I've literally never reached that place of inspiration without trudging through a lot of art that I didn't like first. Experimentation is not just important; it's crucial. Failures, as discouraging as they can be, are also crucial. They help us understand our preferences, refine our artistic direction, and improve our technical skills. They are the stepping stones to our artistic growth!
The second thing that's been helpful for me is to step out of my own circumstances and comfort zone. Inspiration often strikes when we allow ourselves to explore new environments. Whether it's a hike, a visit to a museum, a favorite bookstore, or a day at the lake. I take a sketchbook with me just in case, but I don't force anything. I don't expect these outings to solve all my artistic dilemmas; I'm just open. I'm intentionally perceptive and prioritize the enjoyment of the moment over any pressure for immediate results.

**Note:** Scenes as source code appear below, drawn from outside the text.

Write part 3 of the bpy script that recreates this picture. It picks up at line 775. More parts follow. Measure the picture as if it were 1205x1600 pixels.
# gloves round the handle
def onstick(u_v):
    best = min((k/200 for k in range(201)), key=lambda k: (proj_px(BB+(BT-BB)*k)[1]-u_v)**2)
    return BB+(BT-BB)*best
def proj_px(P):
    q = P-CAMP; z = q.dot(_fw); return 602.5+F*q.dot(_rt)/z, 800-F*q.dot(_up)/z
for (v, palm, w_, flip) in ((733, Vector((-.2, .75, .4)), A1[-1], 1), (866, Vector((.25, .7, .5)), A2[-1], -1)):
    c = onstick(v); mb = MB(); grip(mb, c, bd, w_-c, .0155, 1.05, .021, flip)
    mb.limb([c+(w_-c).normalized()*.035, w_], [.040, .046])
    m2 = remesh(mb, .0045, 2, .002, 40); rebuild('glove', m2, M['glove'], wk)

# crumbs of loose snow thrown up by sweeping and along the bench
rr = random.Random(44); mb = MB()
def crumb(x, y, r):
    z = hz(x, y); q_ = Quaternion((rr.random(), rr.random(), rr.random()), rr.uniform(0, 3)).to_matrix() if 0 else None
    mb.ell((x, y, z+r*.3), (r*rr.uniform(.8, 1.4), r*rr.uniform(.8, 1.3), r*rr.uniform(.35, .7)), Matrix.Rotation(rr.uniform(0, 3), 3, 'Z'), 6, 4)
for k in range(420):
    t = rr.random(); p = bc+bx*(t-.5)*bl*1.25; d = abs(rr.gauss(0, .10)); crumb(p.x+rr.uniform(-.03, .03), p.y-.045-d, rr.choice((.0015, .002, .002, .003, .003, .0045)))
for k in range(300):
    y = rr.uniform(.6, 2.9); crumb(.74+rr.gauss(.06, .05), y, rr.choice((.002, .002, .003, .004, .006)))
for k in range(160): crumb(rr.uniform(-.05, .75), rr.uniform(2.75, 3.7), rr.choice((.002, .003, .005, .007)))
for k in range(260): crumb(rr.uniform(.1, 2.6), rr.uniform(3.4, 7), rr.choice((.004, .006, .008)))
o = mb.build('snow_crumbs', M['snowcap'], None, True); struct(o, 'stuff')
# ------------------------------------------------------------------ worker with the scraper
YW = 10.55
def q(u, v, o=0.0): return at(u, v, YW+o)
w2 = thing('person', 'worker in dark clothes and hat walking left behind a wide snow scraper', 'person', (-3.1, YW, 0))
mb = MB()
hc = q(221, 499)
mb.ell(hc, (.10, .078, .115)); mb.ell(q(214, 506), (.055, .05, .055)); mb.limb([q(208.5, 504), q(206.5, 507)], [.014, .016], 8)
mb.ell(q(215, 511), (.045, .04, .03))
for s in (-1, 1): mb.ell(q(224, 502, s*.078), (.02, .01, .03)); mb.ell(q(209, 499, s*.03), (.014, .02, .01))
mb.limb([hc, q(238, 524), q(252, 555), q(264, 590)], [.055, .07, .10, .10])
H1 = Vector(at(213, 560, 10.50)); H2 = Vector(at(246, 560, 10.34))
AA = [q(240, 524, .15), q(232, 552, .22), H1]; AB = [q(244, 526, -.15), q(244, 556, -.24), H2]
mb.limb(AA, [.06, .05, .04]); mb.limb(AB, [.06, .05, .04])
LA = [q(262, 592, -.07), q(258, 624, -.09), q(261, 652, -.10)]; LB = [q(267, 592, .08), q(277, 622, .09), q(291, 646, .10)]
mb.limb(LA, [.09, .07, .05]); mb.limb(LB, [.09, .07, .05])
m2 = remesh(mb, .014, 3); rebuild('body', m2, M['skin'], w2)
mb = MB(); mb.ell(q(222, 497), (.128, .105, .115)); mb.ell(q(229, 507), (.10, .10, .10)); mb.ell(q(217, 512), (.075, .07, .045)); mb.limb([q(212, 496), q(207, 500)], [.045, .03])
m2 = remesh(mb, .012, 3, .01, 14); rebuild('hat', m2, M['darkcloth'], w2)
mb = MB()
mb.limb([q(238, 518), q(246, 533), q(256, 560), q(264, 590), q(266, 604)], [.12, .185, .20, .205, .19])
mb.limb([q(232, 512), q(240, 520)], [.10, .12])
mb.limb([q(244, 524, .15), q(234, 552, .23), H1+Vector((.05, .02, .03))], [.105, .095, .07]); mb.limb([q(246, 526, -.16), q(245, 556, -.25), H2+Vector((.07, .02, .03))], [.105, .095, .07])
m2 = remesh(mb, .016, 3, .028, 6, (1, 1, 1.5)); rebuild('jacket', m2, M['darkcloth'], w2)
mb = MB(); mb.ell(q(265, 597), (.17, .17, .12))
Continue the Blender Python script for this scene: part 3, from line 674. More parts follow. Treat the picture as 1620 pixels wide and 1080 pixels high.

And I'm in that very season right now as I type this. Making the art, kind of liking some of it, not liking most of it, and trudging trudging trudging along. My family recently took me to my favorite DFW museum for Mother's Day, and I was definitely inspired while I was there. I was inspired to think outside the box and bend the lines of my comfort zone as an artist. So now I'm sketching and really not liking what I'm coming up with, but I'm being disciplined to keep trying anyway.
So if you are in this season with me, know you are not alone! We've all been there, and I hope you find comfort in that today. And thanks, as always, for being here! Thank you for coming on this journey with me as I rediscover my artistic point of view.